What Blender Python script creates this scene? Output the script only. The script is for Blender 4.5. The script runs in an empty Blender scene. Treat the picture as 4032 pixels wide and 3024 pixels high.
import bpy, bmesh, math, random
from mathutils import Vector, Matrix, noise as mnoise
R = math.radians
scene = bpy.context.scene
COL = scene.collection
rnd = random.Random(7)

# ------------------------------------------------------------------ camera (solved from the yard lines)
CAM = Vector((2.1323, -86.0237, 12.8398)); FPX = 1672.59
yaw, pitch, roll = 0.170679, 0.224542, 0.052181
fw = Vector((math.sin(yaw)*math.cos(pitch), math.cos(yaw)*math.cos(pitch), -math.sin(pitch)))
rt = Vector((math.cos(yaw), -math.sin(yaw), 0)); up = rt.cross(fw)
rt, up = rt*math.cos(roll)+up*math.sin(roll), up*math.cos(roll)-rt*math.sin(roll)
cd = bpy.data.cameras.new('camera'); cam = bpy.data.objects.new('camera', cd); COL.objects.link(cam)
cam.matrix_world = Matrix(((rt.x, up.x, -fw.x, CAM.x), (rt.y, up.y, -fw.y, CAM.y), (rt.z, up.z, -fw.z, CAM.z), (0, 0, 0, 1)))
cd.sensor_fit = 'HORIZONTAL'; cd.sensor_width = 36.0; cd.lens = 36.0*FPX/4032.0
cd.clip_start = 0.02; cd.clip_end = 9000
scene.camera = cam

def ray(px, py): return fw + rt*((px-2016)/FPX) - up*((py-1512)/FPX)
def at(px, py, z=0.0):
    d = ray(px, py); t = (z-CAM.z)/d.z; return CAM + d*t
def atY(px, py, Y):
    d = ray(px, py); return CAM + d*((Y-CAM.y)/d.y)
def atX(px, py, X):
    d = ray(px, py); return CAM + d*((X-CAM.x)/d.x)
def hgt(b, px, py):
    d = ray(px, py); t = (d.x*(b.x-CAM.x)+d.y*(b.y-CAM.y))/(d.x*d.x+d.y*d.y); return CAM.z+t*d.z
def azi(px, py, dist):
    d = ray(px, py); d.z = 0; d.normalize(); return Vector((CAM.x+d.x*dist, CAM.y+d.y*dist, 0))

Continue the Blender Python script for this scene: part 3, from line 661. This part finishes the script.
++++++
### [SET PROBLEM]
Restate the records, all of them, precisely as written.

### [OUTPUT]
What Blender Python script creates this scene? Output the script only. The script is for Blender 4.5. The script runs in an empty Blender scene. Treat the picture as 4032 pixels wide and 3024 pixels high.
import bpy, bmesh, math, random
from mathutils import Vector, Matrix, noise as mnoise
R = math.radians
scene = bpy.context.scene
COL = scene.collection
rnd = random.Random(7)

# ------------------------------------------------------------------ camera (solved from the yard lines)
CAM = Vector((2.1323, -86.0237, 12.8398)); FPX = 1672.59
yaw, pitch, roll = 0.170679, 0.224542, 0.052181
fw = Vector((math.sin(yaw)*math.cos(pitch), math.cos(yaw)*math.cos(pitch), -math.sin(pitch)))
rt = Vector((math.cos(yaw), -math.sin(yaw), 0)); up = rt.cross(fw)
rt, up = rt*math.cos(roll)+up*math.sin(roll), up*math.cos(roll)-rt*math.sin(roll)
cd = bpy.data.cameras.new('camera'); cam = bpy.data.objects.new('camera', cd); COL.objects.link(cam)
cam.matrix_world = Matrix(((rt.x, up.x, -fw.x, CAM.x), (rt.y, up.y, -fw.y, CAM.y), (rt.z, up.z, -fw.z, CAM.z), (0, 0, 0, 1)))
cd.sensor_fit = 'HORIZONTAL'; cd.sensor_width = 36.0; cd.lens = 36.0*FPX/4032.0
cd.clip_start = 0.02; cd.clip_end = 9000
scene.camera = cam

def ray(px, py): return fw + rt*((px-2016)/FPX) - up*((py-1512)/FPX)
def at(px, py, z=0.0):
    d = ray(px, py); t = (z-CAM.z)/d.z; return CAM + d*t
def atY(px, py, Y):
    d = ray(px, py); return CAM + d*((Y-CAM.y)/d.y)
def atX(px, py, X):
    d = ray(px, py); return CAM + d*((X-CAM.x)/d.x)
def hgt(b, px, py):
    d = ray(px, py); t = (d.x*(b.x-CAM.x)+d.y*(b.y-CAM.y))/(d.x*d.x+d.y*d.y); return CAM.z+t*d.z
def azi(px, py, dist):
    d = ray(px, py); d.z = 0; d.normalize(); return Vector((CAM.x+d.x*dist, CAM.y+d.y*dist, 0))

Continue the Blender Python script for this scene: part 3, from line 661. This part finishes the script.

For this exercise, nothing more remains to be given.